A Pocket Guide to Defiance
This small, plain-covered book with the title A Pocket Guide Against Air-Raid Attacks was published in the Hebrew year of 5701, between 1940 and 1941. On the surface, it’s unremarkable. This was the middle of World War Two, and recent events had made such a guide necessary.
The skies over the Land of Israel were no longer safe. In the summer of 1940, residents of Haifa heard air raid sirens for the first time. A sound that would become familiar to generations of Israelis in the decades that followed. As it sadly does to this day.
Italy, under Mussolini and allied with Nazi Germany, had entered the war in June 1940. Within weeks, Italian bombers began targeting British-controlled Mandatory Palestine.
On 15 July 1940, five Italian bombers struck installations in Haifa, setting fire to three oil storage tanks and damaging one of the city’s power stations. One Arab civilian was killed.
Ten Italian bombers returned on 24 July, dropping fifty bombs on eastern Haifa and its oil infrastructure, starting huge fires and blocking the refinery’s production for almost a month. Twenty-eight Arabs, fifteen Jewish civilians and a British police officer were killed.
Between August and early September, four further raids on Haifa caused little damage and no casualties. Then, on 9 September, six bombers flying from Rhodes intended to strike Haifa once more – but British fighter aircraft turned them back. The bombers redirected towards Tel Aviv, aiming for the port, but instead struck residential areas. One hundred and seventeen Jewish civilians were killed, along with seven Arab civilians, and one Australian soldier. One Italian bomber was shot down.
Within this context, a civilian air raid guide would have made perfect sense. But on closer inspection, this book is not what it first appears to be.
One clue is in the publisher’s name printed at the bottom of the cover: Cherut L’Am – Freedom for the People. No evidence exists of a legitimate publishing house by that name in 1940 or 1941. Almost certainly, it was fictitious. A name chosen deliberately as a statement of defiance.
Open the book and the title page tells a completely different story.

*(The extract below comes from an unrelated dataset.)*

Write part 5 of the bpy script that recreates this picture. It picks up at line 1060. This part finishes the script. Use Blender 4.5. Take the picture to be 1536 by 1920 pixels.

Patria An eternal monument to Harold McMichael Responsible for the suffering and death of our brothers Two eyewitnesses testify
This was not an air raid guide. The title was a deliberate ruse, designed to evade British censorship and protect those responsible for its publication.
I discovered this book at the National Library of Israel while researching my latest novel, Another Shore. The novel is based on the true story of the SS Atlantic, carrying 1,800 Jewish refugees who arrived in Haifa Bay in November 1940 after a three-month journey fleeing Nazi-occupied Europe, hoping to find safety in Eretz Israel. Instead of permission to disembark, the British announced they were to be transferred to the SS Patria for temporary quarantine. Was it really quarantine – or was this deception? And then, the following morning, tragedy struck.
The Patria disaster and the subsequent events at the Atlit Detention Camp are two of the pivotal moments in the novel. And here, in this disguised little book, were the voices of two people who witnessed both.
Harold McMichael was at the time the British High Commissioner for Mandatory Palestine. The word “monument” was not chosen to honor him. It was chosen to hold him accountable.
Their testimony relates what took place on the Patria, and later at the Atlit Detention Camp. The betrayal. The brutality. Visited upon Jewish refugees who had fled persecution and the horrors of the Shoah, seeking safety in their ancestral homeland.
This little book was largely forgotten. Between its plain covers it holds an extraordinary secret – voices that could not be silenced.
Alongside many other testimonies, diaries, and oral accounts, their words helped shape characters in my novel. These two anonymous witnesses recorded what they had seen at great personal risk. They bore witness so that their story would not be forgotten. In an age when the history of this period is increasingly contested and distorted, that feels more important than ever.
Their names are lost. Their words are not.